One trap founders can fall into, Marshall says, is including key performance indicators (KPIs) or OKRs that are difficult to measure or don’t result in clear, usable data.

For example, a broad OKR like ‘improve customer satisfaction and response times’ will be difficult to measure accurately, whereas a more concise OKR, like ‘improve ticket first response time to 24 hours’ will be simpler and easier to manage, producing useful data.

“You can include a measurement that sounds practical and sounds like the right thing to measure but then discover it is actually difficult to measure. You end up with confusion about whether you’ve achieved success or not and you end up with grey areas at the end of the quarter or the year. The ability to effectively measure OKRs is one of the most important parts of a business plan.”

"Without talking to your customers you can end up with some key ‘gotchas’ where your product might not be practical or useful for those customers.”: Eric Laakman

Brevity

Zincovery founder and CEO Jonathan Ring’s best piece of advice for startup business planning is to keep things short. 

“If you’re a really early-stage founder, keep it brief; just a one or two pager. If we were starting out now I would make our business plan shorter so it’s easier to update.”
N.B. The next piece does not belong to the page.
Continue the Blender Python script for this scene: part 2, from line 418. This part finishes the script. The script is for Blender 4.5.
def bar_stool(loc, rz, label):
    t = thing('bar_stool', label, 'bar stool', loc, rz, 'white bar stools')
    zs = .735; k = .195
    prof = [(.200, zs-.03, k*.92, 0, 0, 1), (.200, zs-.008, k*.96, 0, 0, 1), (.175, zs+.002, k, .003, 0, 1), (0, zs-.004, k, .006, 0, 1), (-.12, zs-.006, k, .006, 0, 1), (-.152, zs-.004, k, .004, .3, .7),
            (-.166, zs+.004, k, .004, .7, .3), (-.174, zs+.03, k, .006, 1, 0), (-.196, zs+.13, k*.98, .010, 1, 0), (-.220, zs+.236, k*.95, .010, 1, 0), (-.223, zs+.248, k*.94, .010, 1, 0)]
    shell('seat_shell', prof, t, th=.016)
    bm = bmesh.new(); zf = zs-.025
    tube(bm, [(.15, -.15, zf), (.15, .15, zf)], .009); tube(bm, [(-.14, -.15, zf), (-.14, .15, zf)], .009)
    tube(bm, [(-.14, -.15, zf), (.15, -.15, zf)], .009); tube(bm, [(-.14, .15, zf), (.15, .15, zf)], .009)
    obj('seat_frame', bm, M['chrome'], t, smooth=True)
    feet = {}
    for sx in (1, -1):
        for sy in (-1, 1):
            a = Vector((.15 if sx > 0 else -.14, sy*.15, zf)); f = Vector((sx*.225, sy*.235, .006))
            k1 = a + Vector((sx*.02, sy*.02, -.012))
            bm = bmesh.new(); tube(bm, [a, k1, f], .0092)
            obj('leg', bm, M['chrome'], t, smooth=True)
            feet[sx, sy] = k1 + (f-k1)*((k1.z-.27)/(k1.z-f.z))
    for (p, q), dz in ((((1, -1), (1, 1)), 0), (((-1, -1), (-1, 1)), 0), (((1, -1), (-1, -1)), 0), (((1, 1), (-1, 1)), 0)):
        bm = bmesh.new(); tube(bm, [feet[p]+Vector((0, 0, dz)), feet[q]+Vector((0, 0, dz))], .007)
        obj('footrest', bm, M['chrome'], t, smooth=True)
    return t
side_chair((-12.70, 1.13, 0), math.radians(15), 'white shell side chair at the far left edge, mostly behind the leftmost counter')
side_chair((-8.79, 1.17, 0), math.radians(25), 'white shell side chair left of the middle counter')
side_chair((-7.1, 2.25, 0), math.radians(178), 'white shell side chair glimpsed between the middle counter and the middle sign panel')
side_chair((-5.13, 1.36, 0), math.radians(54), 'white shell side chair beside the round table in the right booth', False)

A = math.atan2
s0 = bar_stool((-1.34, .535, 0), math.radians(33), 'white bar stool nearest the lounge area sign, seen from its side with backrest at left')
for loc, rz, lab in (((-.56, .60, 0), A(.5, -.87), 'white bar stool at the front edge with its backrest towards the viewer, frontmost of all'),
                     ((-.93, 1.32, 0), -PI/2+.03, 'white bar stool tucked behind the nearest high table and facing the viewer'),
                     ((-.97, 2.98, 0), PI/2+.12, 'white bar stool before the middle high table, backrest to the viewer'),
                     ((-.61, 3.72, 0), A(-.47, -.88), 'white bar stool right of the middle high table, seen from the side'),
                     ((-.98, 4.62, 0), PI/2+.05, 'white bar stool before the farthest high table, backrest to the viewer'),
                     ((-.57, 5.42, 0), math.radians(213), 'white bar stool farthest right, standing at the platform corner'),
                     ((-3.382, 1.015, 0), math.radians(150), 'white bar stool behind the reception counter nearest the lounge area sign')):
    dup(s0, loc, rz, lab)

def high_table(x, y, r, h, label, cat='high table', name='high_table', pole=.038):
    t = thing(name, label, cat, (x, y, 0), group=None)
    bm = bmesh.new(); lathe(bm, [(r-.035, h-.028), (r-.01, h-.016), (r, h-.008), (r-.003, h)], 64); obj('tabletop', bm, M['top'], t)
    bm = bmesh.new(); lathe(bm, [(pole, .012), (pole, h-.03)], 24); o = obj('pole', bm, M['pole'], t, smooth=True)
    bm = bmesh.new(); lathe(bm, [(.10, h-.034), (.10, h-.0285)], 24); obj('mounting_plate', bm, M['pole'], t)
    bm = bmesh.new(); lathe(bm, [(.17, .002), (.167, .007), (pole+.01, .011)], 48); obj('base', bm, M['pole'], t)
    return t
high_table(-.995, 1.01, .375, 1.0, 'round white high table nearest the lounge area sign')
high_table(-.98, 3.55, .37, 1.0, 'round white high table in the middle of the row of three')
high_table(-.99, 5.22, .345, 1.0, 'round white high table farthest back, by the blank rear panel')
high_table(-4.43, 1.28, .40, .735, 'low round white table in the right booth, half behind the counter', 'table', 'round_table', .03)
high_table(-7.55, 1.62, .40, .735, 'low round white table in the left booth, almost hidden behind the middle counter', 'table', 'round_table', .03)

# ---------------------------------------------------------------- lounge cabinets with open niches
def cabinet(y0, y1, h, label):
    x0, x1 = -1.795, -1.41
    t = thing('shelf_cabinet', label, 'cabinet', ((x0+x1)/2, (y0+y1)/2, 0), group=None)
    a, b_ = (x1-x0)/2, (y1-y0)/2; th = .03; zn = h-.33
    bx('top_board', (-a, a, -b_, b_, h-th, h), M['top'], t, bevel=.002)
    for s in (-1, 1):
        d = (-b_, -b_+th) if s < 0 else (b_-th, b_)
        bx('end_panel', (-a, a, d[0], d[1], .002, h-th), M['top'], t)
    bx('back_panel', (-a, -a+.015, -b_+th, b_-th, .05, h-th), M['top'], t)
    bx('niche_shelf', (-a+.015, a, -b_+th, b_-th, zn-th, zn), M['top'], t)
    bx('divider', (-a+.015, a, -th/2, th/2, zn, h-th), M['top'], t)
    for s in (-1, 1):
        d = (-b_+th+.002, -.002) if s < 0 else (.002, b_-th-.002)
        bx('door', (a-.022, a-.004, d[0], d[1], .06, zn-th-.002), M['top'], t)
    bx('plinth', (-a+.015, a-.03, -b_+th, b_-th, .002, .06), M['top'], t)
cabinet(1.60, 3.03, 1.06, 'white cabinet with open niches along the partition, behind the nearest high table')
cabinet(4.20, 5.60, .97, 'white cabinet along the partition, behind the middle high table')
“In the early days there will be a lot of adjustments so it doesn’t make sense to have a 50-page plan document. It becomes a massive burden to go through and update. You just won’t get it done.”

Instead Ring suggests keeping to the basics. “Just write down the higher-level ideas and assumptions that you want to test. Test them, rewrite and keep going through that process.”

Zincovery founder Jonathan Ring

Test and learn

For Eric Laakman, CEO of Auckland sustainable boatbuilding startup Seachange, the test and learn phase is vital to ensuring a business is solving a real pain point for potential customers. 

“There can be a tendency to assume you know what your customer wants. Essentially your business is run by your customers so you definitely want stakeholders to buy-in before you commit five or ten years of your life to an idea. Without talking to your customers you can end up with some key ‘gotchas’ where your product might not be practical or useful for those customers.”

Both Zincovery and Seachange have been through crucial pivots through their development and found this customer-focused approach to planning helped drive important strategic decisions.

For Seachange,  that meant talking in detail to more than 100 different commercial operators about their business. “We got a lot of information out of that so we could paint a picture of what the market looks like.”

While this market research may not seem like part of business planning, it helps ensure your company is making the right product to solve the right problem, says Laakman. Testing and validating that hypothesis will evolve what you do and that impacts your business plan, he says.

Ring says for Zincovery, which decarbonises zinc recycling from galvanised steel, robust business planning and market testing eventually made the decision to pivot fairly easy once it was evident the company’s required market size didn’t exist.

“It took that human element out of the decision because it was clear what we needed to do.

“You don’t want to try and trick yourself into believing that maybe it’s okay and you should just keep throwing good money after bad. It really helped us when we got that information out.

“I think [our shareholders] appreciated that there was immediate communication. The leadership we showed around what we were going to do was a result of planning and thinking about what eventualities could happen.”